In my occult/horror novels, (I’ve written eight) I used the third-person. Here is the opening short paragraph of my second horror novel, The Searing.

“In the patch of woods above the river, the white-tailed doe woke with the sun. She raised her delicate head and sniffed the wind. She caught the scent of rabbit a hundred feet higher on the hill and heard a beaver slap the water as it slid from the shore into the river. These creatures she did not fear.”

 The Searing (1980)

It is interesting to read what Ernest Hemingway has to say about the difference in point of view. Hemingway told John Atkins (The Art of Ernest Hemingway) that it is easier to write in the first person.
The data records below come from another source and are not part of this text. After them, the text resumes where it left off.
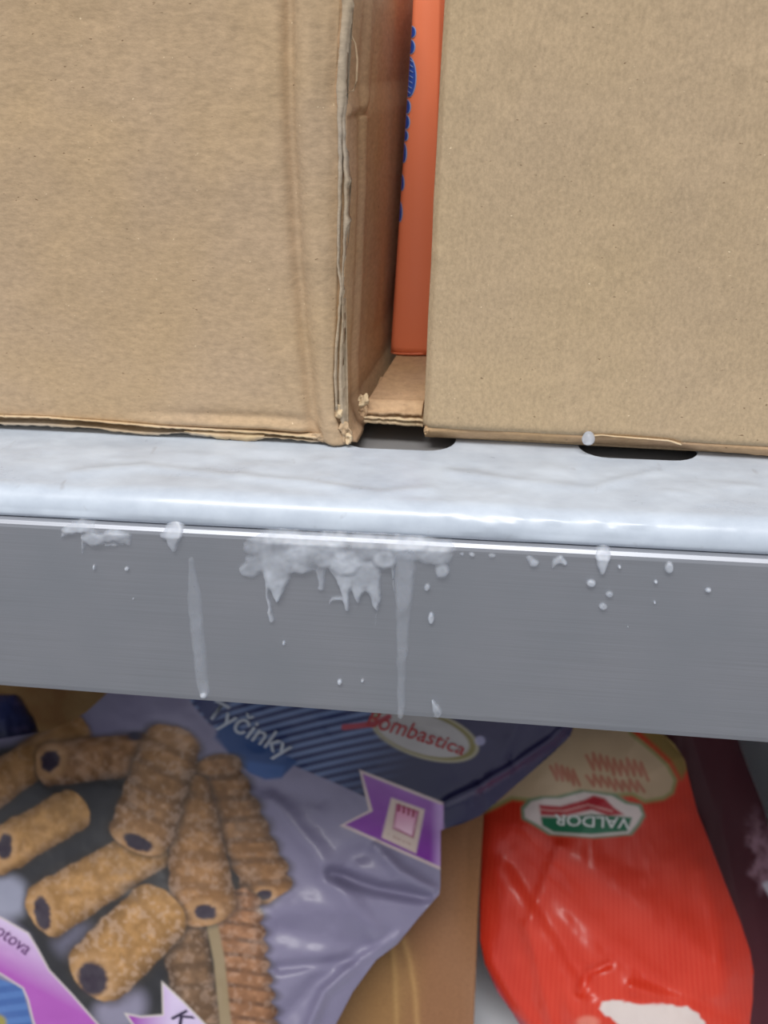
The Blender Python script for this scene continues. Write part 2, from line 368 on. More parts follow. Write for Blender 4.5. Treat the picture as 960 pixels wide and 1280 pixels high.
icemesh('frost_patch', [
    E_(335, 685, 24, 16, .65), E_(312, 712, 14, 11, .6), E_(322, 702, 16, 12, .6), C_([(345, 690, 26), (347, 722, 16), (348, 749, 3)], .85), C_([(334, 728, 3), (337, 760, 2.5), (339, 775, 3.6)], .7),
    E_(378, 694, 38, 18, .9), E_(372, 706, 26, 11, .9), C_([(402, 692, 14), (401, 715, 7), (402, 733, 4)], .7), E_(404, 698, 15, 11, 1), E_(432, 702, 23, 19, 1.1), C_([(432, 715, 15), (433, 738, 7), (433, 762, 2.5)], .8), C_([(413, 752, 2.5), (420, 747, 3), (430, 747, 3)], .6),
    C_([(452, 712, 18), (448, 750, 4)], .75), C_([(462, 715, 17), (469, 738, 9), (471, 760, 3)], .75), C_([(471, 758, 2), (468, 782, 1.4)], .4), E_(481, 697, 16, 13, 1), E_(350, 673, 42, 9, .6), E_(425, 676, 50, 10, .65), E_(505, 681, 46, 9, .6), E_(548, 685, 26, 8, .55), E_(440, 684, 100, 17, .75), E_(350, 684, 46, 16, .75), E_(400, 690, 60, 18, .8),
    E_(530, 691, 30, 13, .55), E_(545, 695, 24, 12, .7), E_(553, 712, 11, 10, .8), C_([(491, 698, 3), (493, 742, 1.8)], .6)], M['ice'], 0.0022, 1.8)
icemesh('ice_drip', [C_([(507, 688, 16), (506, 720, 13), (504, 765, 10), (502, 830, 6.5), (501, 893, 4.8)], .9)], M['ice_thin'], 0.0016, 1.0)
for d in ([E_(577, 692, 4, 3, .7), E_(590, 693, 5, 4, .7)], [E_(615, 694, 5, 3.5, .7)], [E_(667, 703, 7, 6, .8), E_(662, 698, 6, 4, .6)], [C_([(689, 711, 2), (694, 702, 5), (700, 699, 5), (707, 704, 4)], .7)],
          [C_([(754, 696, 11), (753, 704, 8), (753, 714, 4)], .9)]):
    icemesh('frost_patch', d, M['ice'], 0.0015, 1.0)
for (cx, cy, rx, ry) in ((118, 709, 2.2, 4.2), (159, 710, 3.4, 3.2), (167, 748, 1.8, 1.8), (123, 793, 1.6, 1.4), (355, 803, 3, 3.2), (425, 852, 3.6, 4), (453, 850, 2.8, 2.8), (539, 772, 4.6, 7.5), (534, 733, 4.5, 5), (739, 728, 6.8, 5), (762, 742, 6, 4.6), (754, 757, 6, 4.8), (774, 708, 2.6, 3), (819, 726, 3.2, 2.8), (818, 752, 2.2, 2), (836, 709, 6.5, 7.5), (885, 737, 4.5, 3.6), (785, 783, 1.6, 1.4)):
    icemesh('ice_droplet', [E_(cx, cy, rx, ry, .95)], M['ice'], 0.0013, 0.6, 0.6)
icemesh('ice_droplet', [C_([(541, 874, 2), (545, 884, 5.5), (547, 889, 6.5)], 1)], M['ice'], 0.002, 0.4, 0.7, 'largest pear-shaped ice drop at the rail bottom')

# ------------------------------------------------------------------ upper left carton
PA = onZ(0, 536, ZT+0.0004); PB = onZ(432, 556, ZT+0.0004)
dirL = unit(PB-PA); nL = unit(np.cross(dirL, (0, 0, 1)));
if nL[1] > 0: nL = -nL
def L(px, py, off=0.0):
    return onplane(px, py, PB+nL*off, nL) if np.ndim(off) == 0 else onplane(px, py, PB, nL)+nL*off[..., None]
backL = -nL
box1 = tag(empty('cardboard_box'), 'brown cardboard box on the left with a torn right corner and frayed bottom edge', 'box')
xr = lut([(-60, 425), (0, 425), (60, 422), (110, 420), (150, 424), (250, 424), (400, 420), (470, 417), (520, 419), (545, 428), (556, 440)])
yb = lut([(-150, 512), (0, 519), (60, 521), (130, 526), (200, 531), (260, 533), (330, 536), (384, 541), (392, 547), (415, 553), (440, 555)])
nr, nc = 240, 220
U = np.linspace(0, 1, nc)[None, :]; Vv = np.linspace(0, 1, nr)[:, None]
x_g = -150+(xr(-60+Vv*615)+150)*U; y_g = -60+(yb(x_g)+60)*Vv
for _ in range(3): x_g = -150+(xr(y_g)+150)*U; y_g = -60+(yb(x_g)+60)*Vv
xc = lut([(-60, 352), (0, 356), (150, 358), (300, 366), (400, 374), (500, 384), (560, 390)])(y_g)
h = -0.003*np.exp(-((x_g-xc-4)/9)**2)+0.0026*np.exp(-((x_g-xc-30)/17)**2)-0.0012*sstep(xr(y_g)-16, xr(y_g), x_g)
h += 0.0008*fbm(x_g/90, y_g/110, 0)+0.00025*fbm(x_g/25, y_g/25, 2)
lip = np.clip((x_g-150)/120, 0, 1)*np.clip((400-x_g)/30, 0, 1)
h += 0.0016*lip*np.exp(-((yb(x_g)-y_g-5)/5)**2)-0.001*lip*np.exp(-((yb(x_g)-y_g-14)/6)**2)
cr = np.exp(-(np.hypot(x_g-410, (y_g-535)*1.3)/26)**2); h += cr*(0.001*fbm(x_g/12, y_g/9, 5)+0.0006)
P = L(x_g, y_g)+nL*h[..., None]
closed_sheet('front_panel', P, backL*0.007, M['card_left'], box1)
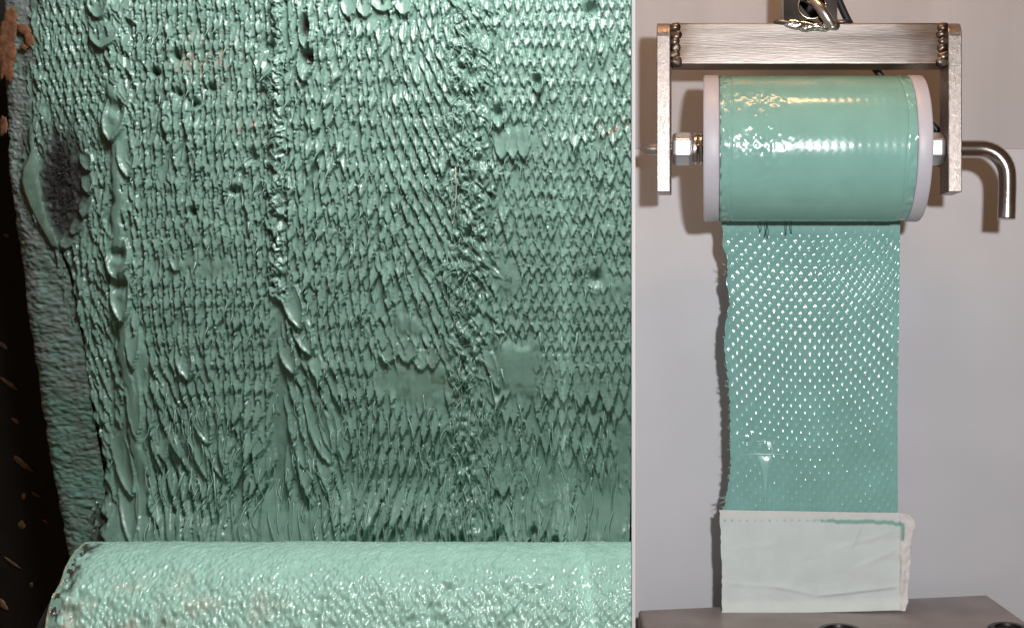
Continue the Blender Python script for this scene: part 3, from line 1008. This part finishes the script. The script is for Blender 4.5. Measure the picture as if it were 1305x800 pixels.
# hanging lug above: dark flat bar with a round eye
lug = thing('hanging_lug', W(132, 30, 0), 'dark steel lug with a round eye above the yoke', 'lug')
n = 40
hole = [(134 + 17 * math.cos(q), 10 - 16 * math.sin(q)) for q in np.linspace(0, 2 * math.pi, n, endpoint=False)]


def sq(q, hw, x0, z0, z1):
    c, s_ = math.cos(q), math.sin(q)
    t = 1e9
    if abs(c) > 1e-6:
        t = min(t, hw / abs(c))
    lim = z0 if s_ > 0 else z1
    if abs(s_) > 1e-6:
        t = min(t, lim / abs(s_))
    return (x0 + t * c, 10 - t * s_)


outer = [sq(q, 34, 132, 160, 22) for q in np.linspace(0, 2 * math.pi, n, endpoint=False)]
mb = MB()
mb.rings([[W(x, z, -9) for x, z in outer], [W(x, z, 40) for x, z in outer], [W(x, z, 40) for x, z in hole], [W(x, z, -9) for x, z in hole], [W(x, z, -9) for x, z in outer]], cap=False)
mb.build('eye_plate', M_dsteel, lug)
mb = MB(); mb.prism([W(x, z, 41) for x, z in outer], [W(x, z, 46) for x, z in outer]); mb.build('added_eye_backing', M_dsteel, lug)  # plate added behind the eye so the hole stays dark
mb = MB()
q_ = np.linspace(0, 2 * math.pi, 33)
mb.tube([W(134 + 17.5 * math.cos(q), 10 - 16.5 * math.sin(q), -9.5) for q in q_], 1.5 * S, 8)
mb.build('eye_rim', mat('brass_worn_edge', (0.55, 0.47, 0.34), rough=0.25, metal=1.0), lug, smooth=True)

# spindle pin with bent handle and pointed tip
pin = thing('locking_pin', W(200, 281, 0), 'polished steel locking pin with bent handle at the right of the yoke', 'pin')
pts = [W(321, AX, 0), W(330, AX, 0), W(340, AX, 0), W(349, AX, 0)]
for q in np.linspace(0, math.pi / 2, 10)[1:]:
    pts.append(W(349 + 34 * math.sin(q), AX + 34 * (1 - math.cos(q)), -2 * q))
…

Hemingway said, “When I wrote the first two novels (The Sun Also Rises and Torrent of the Spring) I had not learned to write in the third person. The first person gives you great intimacy in attempting to give a complete sense of experience to the reader. It is limited however and in the third person the novelist can work in other people’s heads and in other people’s country.”

Writing Trick: Jacques Barzun who taught at Columbia University and wrote wonderful books on becoming a writer had this good advice: “Convince yourself that you are working in clay, not marble, on paper, not eternal bronze: let that first sentence be as stupid as it wishes. No one will rush out and print it as it stands. Just put it down; then another. Your whole first paragraph or first page may have to be guillotined after your piece is finished: but there can be no second paragraph (which contains your true beginning) until you have a first.”

Your Assignment: Decide whether you want to write in the first person or third person. The way you decide is by asking yourself: “am I comfortable telling my story this way?” The decision is as simple as that.